While software engineering can be very different from mechanical, it does at least share the same project management setup. Quality software designed cheaply will be late, cheap software released early will be poor in quality, and quality software released on time will be expensive. These differences come from the quality and number (thus cost) of the managers and engineers, the choice of methodologies, scope of features, and internal organizational setups.
What is different is the fact that software engineers aren’t limited by physics the way that our mechanical brethren are. With few exceptions for high performance computing, the limitation of most software projects is the imagination and effort of its engineers, not hard limits in manufacturing technologies or physics. Combine this with a fad-heavy market for programming methods (scrum! extreme! agile! pair!), and it can be very tempting to assume that we can find the perfect balance with the correct management processes and the right methodology.
This is false, of course. Management and methodology is about dealing with the communication overhead when enough people are working on an project. The pipe dream of management and methodology is for a group of N producers to produce N times more than one person alone. This is of course rubbish, as the Mythical Man Month demonstrated handily, it’s simply impossible to manage or process your way to good, cheap, and fast.
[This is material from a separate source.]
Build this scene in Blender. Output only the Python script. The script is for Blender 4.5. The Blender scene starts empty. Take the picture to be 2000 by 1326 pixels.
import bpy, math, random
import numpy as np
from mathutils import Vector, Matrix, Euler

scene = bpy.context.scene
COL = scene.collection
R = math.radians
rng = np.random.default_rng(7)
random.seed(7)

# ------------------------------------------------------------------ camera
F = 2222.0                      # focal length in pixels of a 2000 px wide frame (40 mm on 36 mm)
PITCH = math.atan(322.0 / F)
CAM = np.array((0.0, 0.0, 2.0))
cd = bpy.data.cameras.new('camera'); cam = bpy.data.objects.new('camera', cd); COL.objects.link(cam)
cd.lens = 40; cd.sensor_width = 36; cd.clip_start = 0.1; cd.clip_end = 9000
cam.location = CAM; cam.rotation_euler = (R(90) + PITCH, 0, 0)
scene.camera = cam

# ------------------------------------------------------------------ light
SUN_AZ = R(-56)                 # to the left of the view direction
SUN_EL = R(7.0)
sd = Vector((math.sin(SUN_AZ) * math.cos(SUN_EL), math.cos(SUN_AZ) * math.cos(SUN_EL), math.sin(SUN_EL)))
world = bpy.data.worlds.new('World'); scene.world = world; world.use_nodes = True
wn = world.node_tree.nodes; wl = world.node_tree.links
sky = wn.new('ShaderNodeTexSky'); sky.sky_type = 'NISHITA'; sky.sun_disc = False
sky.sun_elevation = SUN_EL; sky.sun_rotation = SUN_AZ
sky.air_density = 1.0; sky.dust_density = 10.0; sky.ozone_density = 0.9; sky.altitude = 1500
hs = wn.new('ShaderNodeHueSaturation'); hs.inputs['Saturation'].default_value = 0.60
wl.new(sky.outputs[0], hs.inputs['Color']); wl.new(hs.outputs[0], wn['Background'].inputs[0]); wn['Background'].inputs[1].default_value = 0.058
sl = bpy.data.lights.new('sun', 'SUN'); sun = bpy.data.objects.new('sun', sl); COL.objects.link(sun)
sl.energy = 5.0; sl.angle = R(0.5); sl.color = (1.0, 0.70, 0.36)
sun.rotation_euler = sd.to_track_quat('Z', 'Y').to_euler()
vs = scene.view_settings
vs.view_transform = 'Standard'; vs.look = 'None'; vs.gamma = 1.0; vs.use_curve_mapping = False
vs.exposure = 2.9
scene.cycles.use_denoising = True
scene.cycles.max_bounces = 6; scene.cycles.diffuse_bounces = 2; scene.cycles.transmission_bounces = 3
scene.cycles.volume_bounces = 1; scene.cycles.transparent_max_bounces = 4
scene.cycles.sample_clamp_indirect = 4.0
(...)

So what’s the point of it all then? Why don’t we just go back to waterfall? Because the point of agile, scrum, pair programming and friends is not to get us all the way to good, cheap, and fast. The point is to go from choosing one of three, to choosing two of three. A poorly managed, low discipline team can only choose one of good, cheap, and fast; and this is of course worthless. Cheap software that’s late will probably still run out of VC and be beaten by the competition. Bad and cheap software will struggle to take over the market, and software that’s both bad and late probably shouldn’t be written. However a well managed, well disciplined team can survey the market, measure the competition, and knowingly choose what compromises they wish to make in speed, quality, and cost. Poorly managed teams blunder into one of the choices, usually cheap and bad, and end up having very little control over their own fate.